Do our individual actions within the market lack the magnitude to have an impact in the long run? Is our individual participation in the market – be it chartering, ship sale and purchase, or any other market – so  relatively insignificant in scale as to not even dent its motion? Do brokers, owners, charterers, corporations, or countries have the critical mass for market currents to gravitate – to ebb and flow – at their announcements, decisions, and actions?

 

In August 2020, the cables supporting the receiver platform of the Arecibo Telescope snapped. After further damage to the cable structure in November 2020, the NSF announced that the telescope was in danger of collapse and that the cables could not be safely repaired. The NSF decommissioned the observatory permanently and in 2022 reaffirmed its decision not to rebuild it.

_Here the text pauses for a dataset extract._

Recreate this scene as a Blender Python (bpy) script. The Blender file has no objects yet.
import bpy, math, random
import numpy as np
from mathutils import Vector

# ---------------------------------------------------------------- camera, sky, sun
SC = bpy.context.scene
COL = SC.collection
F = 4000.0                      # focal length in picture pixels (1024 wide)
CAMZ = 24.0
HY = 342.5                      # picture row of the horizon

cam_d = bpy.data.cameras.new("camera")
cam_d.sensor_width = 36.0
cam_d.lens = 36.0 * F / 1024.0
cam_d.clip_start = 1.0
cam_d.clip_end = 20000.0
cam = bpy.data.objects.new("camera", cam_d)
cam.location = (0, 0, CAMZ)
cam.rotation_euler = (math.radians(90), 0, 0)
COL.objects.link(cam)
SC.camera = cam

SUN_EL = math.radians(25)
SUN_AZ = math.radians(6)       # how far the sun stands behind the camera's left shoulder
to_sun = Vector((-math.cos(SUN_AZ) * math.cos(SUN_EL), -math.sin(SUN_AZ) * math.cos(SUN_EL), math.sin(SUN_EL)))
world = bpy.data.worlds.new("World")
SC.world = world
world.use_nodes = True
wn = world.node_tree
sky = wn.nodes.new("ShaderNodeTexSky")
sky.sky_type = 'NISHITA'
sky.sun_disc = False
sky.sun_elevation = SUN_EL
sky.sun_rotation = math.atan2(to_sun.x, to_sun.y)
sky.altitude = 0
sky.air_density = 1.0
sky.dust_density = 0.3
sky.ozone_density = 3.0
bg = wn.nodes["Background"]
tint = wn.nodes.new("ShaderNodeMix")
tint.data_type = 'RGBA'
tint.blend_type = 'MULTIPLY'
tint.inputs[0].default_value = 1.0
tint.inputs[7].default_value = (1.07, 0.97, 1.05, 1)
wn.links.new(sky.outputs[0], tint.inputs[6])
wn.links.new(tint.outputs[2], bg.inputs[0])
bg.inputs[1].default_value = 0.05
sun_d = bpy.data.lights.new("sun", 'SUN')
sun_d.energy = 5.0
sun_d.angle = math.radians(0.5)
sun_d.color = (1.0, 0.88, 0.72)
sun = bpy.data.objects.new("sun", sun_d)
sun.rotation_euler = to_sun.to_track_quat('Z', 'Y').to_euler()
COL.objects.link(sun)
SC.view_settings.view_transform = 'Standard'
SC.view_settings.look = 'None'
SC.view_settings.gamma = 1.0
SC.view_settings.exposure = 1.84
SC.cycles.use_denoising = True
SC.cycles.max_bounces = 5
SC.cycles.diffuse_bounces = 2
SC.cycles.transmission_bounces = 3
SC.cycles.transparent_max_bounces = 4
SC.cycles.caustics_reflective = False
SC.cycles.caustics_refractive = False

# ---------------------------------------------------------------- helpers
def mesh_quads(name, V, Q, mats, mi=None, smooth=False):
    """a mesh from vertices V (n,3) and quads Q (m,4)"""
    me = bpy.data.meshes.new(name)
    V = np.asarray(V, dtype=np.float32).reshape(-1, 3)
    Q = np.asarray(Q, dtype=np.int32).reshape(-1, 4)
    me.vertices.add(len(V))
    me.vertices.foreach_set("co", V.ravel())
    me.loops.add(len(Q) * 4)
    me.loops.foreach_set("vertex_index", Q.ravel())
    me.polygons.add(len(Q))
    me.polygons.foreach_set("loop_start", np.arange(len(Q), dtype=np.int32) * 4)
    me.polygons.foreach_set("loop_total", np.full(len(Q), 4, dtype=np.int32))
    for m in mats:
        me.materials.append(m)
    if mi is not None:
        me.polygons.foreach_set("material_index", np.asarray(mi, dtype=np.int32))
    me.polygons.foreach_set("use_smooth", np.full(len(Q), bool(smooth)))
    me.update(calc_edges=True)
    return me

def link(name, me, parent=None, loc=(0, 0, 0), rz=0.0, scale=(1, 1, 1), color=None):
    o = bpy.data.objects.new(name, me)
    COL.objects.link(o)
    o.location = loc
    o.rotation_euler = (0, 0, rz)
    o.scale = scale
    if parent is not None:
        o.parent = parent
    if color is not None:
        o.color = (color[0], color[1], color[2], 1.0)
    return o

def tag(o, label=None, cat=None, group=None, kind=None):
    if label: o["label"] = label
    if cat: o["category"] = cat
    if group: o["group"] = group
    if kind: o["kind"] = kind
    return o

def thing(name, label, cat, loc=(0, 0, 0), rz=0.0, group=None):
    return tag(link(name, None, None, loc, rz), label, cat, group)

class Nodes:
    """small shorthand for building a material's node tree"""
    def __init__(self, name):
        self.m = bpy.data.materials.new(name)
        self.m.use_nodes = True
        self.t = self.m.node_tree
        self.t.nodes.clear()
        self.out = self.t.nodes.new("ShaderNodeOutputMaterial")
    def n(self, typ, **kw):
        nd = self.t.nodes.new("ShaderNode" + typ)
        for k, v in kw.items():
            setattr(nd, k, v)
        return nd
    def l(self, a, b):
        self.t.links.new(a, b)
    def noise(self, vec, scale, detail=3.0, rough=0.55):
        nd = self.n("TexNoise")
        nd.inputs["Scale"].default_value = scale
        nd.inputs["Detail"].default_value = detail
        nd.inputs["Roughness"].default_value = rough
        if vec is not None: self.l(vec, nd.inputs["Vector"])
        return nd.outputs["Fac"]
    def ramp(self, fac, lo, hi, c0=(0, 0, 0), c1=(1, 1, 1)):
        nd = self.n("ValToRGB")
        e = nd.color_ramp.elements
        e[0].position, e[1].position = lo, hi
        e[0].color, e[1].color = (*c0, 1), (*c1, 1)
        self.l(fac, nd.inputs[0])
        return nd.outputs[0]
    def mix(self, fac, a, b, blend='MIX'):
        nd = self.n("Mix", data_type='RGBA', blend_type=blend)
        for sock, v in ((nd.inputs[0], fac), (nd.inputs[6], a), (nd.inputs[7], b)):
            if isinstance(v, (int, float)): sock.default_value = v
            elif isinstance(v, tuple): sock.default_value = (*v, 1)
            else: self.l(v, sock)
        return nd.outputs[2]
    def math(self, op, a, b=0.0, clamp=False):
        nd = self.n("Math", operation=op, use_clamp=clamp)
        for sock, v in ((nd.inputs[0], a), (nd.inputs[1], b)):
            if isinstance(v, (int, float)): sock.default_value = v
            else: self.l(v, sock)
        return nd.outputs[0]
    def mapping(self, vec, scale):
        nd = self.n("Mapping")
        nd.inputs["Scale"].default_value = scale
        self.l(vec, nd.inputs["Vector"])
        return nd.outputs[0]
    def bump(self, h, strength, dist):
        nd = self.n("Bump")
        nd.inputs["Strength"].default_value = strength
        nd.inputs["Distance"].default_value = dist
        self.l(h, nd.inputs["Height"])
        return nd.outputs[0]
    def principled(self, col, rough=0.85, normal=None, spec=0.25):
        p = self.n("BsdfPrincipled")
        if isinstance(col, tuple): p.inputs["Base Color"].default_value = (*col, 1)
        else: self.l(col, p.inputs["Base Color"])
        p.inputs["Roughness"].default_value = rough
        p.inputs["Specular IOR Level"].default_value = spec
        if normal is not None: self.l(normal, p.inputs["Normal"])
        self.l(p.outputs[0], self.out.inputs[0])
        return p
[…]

While the Arecibo telescope was falling into disrepair, China was building its own gigantic radio telescope in Guizhou, and with a collection area more than two-and-a-half times that of the Arecibo Observatory, it superseded the latter as the largest in the world. FAST, the Five-hundred-metre Aperture Spherical radio Telescope, as it is named, became operational in 2016, its construction having started in 2011. The scale of the endeavor was so massive that in order to build the “Eye of Heaven”, the local authorities had to relocate between 8,000 and 9,000 people from neighboring villages to create a large enough radio-silence zone.

 

China’s ambitions, increasingly wealthy population, and a consumption rate of raw materials that surpasses other nations and economic unions means that shipping’s fortunes will continue to depend to a large extent on the health of the Chinese economy for the next couple of decades. However, just as in the cosmological scale, where each object exerts a gravitational force on all others, so in international trade, China cannot and will not be the sole engine of cross-border seaborne trade growth, disruption, and opportunities.

 

It is doubtful whether our individual actions can influence a market akin to the one that classical economists had in mind when describing the conditions of perfect competition. However, what we can definitely do, intentionally or unintentionally, is plot our own course through this business and “leave behind us footprints on the sands of time“. Footprints that others will follow or deviate from, or attempt to kick away, and, as in science, build and expand upon to make our work more productive, significant and meaningful.